Yourcenar era historiadora. Como tal, se havia sentimento que certamente conhecia bem, era a depreciação e demonização constantes do universo feminino. Estas últimas considerações de Eric expressam-no melhor do que qualquer outro parágrafo escrito no século XX.

O raio que o parta.

Notas

(1) “Não ter coragem” é uma maneira interessante de resumir o que Eric quer dizer-nos. Na sua ausência, Sofia é violada por um dos oficiais que lidera a instalação das tropas em Kratovicé, onde a sua família reside. Neste momento já não tem nada, nem o seu cão Texas, que acaba de morrer. Quando Eric precisa de dar-lhe banho, e, por conseguinte, a vê nua, nota, “sobre o seio esquerdo, a longa cicatriz de uma facada.” Ela confessa-lhe ser o vestígio de “uma tentativa desastrada de suicídio”. Mas Eric continua a interrogar-se sobre se foi mesmo isso que aconteceu, ou se a cicatriz é o vestígio do que lhe fez “o sátiro lituano.” Depois de uma perda de virgindade destas, percebe-se bem porque é que Sofia se entrega indiferentemente a qualquer soldado – mas nunca a Eric.
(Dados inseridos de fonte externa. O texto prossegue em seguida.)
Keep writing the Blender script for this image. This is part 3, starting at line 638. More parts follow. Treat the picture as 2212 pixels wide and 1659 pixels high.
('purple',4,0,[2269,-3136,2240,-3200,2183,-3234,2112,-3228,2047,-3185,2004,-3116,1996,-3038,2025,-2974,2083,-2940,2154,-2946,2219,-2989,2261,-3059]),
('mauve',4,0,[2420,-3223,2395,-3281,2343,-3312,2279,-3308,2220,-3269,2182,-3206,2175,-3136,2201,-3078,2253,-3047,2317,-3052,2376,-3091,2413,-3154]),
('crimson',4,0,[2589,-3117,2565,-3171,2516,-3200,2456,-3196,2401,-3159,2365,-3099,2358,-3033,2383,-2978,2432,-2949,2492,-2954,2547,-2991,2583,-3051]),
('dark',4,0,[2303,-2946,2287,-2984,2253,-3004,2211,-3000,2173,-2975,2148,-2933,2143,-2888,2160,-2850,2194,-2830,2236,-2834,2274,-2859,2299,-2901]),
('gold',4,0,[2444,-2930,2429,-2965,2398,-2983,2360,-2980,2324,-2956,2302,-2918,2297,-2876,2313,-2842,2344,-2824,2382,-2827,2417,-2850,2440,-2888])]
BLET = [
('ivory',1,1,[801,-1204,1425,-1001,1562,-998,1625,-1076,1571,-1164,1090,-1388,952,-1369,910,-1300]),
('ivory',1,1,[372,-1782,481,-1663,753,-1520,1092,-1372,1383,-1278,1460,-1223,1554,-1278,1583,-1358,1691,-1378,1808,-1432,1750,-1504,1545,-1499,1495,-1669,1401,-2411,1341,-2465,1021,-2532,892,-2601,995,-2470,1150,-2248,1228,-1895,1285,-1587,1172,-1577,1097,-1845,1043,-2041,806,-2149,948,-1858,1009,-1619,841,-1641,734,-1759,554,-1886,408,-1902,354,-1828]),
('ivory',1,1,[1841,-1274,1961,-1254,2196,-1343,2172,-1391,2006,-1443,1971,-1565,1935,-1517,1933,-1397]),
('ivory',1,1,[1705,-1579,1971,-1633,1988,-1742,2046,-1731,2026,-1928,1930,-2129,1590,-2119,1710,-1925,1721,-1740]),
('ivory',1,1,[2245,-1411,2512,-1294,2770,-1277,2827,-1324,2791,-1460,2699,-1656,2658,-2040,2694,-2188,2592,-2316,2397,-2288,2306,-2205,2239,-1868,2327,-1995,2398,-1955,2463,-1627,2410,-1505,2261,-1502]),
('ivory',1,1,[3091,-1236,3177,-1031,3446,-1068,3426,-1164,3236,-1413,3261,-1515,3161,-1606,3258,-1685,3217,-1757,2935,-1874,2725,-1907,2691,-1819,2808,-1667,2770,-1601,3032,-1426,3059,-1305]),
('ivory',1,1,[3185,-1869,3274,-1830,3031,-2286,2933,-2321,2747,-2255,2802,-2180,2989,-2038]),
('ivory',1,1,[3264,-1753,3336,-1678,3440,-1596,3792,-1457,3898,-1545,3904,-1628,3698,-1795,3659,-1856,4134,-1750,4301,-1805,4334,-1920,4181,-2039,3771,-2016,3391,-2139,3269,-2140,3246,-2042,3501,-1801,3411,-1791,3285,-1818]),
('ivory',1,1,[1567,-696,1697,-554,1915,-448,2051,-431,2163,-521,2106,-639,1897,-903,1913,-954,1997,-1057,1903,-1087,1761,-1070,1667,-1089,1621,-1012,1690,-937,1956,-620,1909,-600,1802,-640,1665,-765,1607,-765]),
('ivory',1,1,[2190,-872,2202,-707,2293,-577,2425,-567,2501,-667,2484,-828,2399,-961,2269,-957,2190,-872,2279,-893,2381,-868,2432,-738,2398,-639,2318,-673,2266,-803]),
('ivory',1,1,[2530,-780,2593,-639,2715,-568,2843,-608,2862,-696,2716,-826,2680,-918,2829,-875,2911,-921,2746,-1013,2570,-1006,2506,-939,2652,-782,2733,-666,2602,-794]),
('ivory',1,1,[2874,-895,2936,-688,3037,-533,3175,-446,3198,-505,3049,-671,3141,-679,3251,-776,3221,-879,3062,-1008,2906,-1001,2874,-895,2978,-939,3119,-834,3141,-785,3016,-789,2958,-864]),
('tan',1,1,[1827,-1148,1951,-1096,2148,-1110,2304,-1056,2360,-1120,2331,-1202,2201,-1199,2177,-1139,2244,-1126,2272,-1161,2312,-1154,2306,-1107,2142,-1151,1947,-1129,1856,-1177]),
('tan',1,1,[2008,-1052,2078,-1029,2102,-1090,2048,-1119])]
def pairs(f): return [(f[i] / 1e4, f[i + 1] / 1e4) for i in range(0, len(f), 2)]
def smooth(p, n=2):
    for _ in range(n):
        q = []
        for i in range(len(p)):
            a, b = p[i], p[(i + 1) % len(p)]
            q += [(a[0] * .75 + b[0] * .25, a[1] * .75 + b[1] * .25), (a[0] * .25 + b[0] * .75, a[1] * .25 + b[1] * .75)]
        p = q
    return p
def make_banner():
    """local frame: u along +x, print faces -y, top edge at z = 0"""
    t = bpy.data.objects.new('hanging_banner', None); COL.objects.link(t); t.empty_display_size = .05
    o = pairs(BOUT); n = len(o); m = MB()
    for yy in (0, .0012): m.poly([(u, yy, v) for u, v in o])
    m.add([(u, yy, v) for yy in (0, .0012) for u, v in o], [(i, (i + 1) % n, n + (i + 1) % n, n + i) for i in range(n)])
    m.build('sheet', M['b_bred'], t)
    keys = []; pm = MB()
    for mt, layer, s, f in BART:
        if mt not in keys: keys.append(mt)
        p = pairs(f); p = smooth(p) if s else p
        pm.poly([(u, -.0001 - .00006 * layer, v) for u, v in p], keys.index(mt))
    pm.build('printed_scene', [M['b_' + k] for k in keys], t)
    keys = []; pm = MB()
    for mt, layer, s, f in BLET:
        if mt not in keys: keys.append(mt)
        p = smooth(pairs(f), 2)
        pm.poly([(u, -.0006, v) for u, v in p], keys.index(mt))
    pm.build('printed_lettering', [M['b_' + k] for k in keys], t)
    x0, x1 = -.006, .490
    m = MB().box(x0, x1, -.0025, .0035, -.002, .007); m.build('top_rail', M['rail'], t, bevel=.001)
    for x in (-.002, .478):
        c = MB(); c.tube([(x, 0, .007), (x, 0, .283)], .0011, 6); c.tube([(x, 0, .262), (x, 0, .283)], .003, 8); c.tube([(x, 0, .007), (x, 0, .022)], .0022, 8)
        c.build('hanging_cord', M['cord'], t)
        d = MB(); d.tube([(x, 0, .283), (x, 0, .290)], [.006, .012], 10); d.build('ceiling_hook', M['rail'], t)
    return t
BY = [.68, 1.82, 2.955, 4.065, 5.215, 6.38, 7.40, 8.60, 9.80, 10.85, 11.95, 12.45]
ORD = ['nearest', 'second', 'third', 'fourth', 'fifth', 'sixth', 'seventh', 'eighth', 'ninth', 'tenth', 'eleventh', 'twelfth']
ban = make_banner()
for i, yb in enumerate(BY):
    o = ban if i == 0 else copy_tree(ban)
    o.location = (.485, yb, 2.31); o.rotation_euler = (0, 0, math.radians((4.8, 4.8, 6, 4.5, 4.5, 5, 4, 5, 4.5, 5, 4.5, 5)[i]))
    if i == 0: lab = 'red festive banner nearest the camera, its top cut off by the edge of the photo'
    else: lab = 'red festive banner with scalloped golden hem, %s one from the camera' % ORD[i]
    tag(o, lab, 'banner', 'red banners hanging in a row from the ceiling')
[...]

(2) Neste ponto do romance já se percebeu que Sofia tem uma clara simpatia pelos bolcheviques, por quem acabará por vestir-se de homem e mudar de campo. Mas, por enquanto, ainda ninguém a leva a sério. Nem sequer o próprio Eric.

(3) Self-fulfilling prophecy. A narração está cheia delas, mas tão bem semeadas no diálogo que nunca vemos chegar um final que, no entanto, deveria ser óbvio.